**What you are asked to do**: Reproduce, word for word, every line from the first one down to the line containing "mb.poly([(x, z), (x", and nothing else.

****************

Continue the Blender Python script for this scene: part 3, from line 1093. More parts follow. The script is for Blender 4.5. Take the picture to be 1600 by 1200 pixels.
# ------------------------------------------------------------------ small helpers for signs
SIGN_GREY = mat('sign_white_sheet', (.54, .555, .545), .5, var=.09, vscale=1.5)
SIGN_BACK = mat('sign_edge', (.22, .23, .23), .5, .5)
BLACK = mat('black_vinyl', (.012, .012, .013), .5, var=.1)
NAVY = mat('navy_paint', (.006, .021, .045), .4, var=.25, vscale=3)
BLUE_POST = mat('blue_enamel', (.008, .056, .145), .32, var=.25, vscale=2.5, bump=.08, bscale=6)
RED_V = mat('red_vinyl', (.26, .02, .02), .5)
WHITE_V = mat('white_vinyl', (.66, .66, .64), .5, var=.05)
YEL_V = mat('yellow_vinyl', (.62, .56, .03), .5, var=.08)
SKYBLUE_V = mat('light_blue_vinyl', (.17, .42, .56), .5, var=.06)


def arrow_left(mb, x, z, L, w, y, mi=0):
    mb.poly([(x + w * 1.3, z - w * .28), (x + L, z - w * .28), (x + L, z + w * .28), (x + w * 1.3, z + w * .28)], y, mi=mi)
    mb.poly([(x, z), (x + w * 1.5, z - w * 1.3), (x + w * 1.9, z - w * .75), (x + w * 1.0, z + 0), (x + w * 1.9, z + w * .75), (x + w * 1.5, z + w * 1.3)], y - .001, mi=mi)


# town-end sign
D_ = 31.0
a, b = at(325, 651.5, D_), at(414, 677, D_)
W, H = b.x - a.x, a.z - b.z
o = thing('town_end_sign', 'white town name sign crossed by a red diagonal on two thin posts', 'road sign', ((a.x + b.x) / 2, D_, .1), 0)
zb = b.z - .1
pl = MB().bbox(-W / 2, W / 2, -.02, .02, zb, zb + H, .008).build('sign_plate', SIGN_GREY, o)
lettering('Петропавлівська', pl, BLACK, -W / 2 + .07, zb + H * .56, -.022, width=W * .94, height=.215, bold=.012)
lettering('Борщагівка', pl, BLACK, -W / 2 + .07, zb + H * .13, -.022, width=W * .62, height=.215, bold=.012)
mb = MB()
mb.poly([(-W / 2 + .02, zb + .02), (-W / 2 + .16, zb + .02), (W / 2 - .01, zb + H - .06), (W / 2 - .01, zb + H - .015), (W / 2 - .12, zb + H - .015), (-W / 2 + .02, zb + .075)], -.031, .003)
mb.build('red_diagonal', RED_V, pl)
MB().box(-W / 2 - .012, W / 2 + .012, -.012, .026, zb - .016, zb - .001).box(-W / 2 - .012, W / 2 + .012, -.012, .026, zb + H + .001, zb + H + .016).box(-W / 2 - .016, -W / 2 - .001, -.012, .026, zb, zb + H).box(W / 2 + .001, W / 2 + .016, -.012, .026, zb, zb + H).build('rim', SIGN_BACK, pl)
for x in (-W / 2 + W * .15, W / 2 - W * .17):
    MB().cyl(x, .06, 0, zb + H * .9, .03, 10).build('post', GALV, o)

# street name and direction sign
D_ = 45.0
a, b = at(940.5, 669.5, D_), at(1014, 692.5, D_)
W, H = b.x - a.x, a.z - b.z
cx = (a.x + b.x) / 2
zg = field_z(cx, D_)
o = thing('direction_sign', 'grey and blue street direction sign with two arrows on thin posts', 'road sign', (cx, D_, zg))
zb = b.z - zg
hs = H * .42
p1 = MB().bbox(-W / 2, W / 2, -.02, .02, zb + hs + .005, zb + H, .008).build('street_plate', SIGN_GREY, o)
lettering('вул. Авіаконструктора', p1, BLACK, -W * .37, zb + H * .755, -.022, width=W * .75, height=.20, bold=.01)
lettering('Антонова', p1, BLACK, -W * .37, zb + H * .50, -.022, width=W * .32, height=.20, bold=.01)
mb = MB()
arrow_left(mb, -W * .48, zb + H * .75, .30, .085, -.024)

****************

**Problem solution**:
Continue the Blender Python script for this scene: part 3, from line 1093. More parts follow. The script is for Blender 4.5. Take the picture to be 1600 by 1200 pixels.
# ------------------------------------------------------------------ small helpers for signs
SIGN_GREY = mat('sign_white_sheet', (.54, .555, .545), .5, var=.09, vscale=1.5)
SIGN_BACK = mat('sign_edge', (.22, .23, .23), .5, .5)
BLACK = mat('black_vinyl', (.012, .012, .013), .5, var=.1)
NAVY = mat('navy_paint', (.006, .021, .045), .4, var=.25, vscale=3)
BLUE_POST = mat('blue_enamel', (.008, .056, .145), .32, var=.25, vscale=2.5, bump=.08, bscale=6)
RED_V = mat('red_vinyl', (.26, .02, .02), .5)
WHITE_V = mat('white_vinyl', (.66, .66, .64), .5, var=.05)
YEL_V = mat('yellow_vinyl', (.62, .56, .03), .5, var=.08)
SKYBLUE_V = mat('light_blue_vinyl', (.17, .42, .56), .5, var=.06)


def arrow_left(mb, x, z, L, w, y, mi=0):
    mb.poly([(x + w * 1.3, z - w * .28), (x + L, z - w * .28), (x + L, z + w * .28), (x + w * 1.3, z + w * .28)], y, mi=mi)
    mb.poly([(x, z), (x + w * 1.5, z - w * 1.3), (x + w * 1.9, z - w * .75), (x + w * 1.0, z + 0), (x + w * 1.9, z + w * .75), (x + w * 1.5, z + w * 1.3)], y - .001, mi=mi)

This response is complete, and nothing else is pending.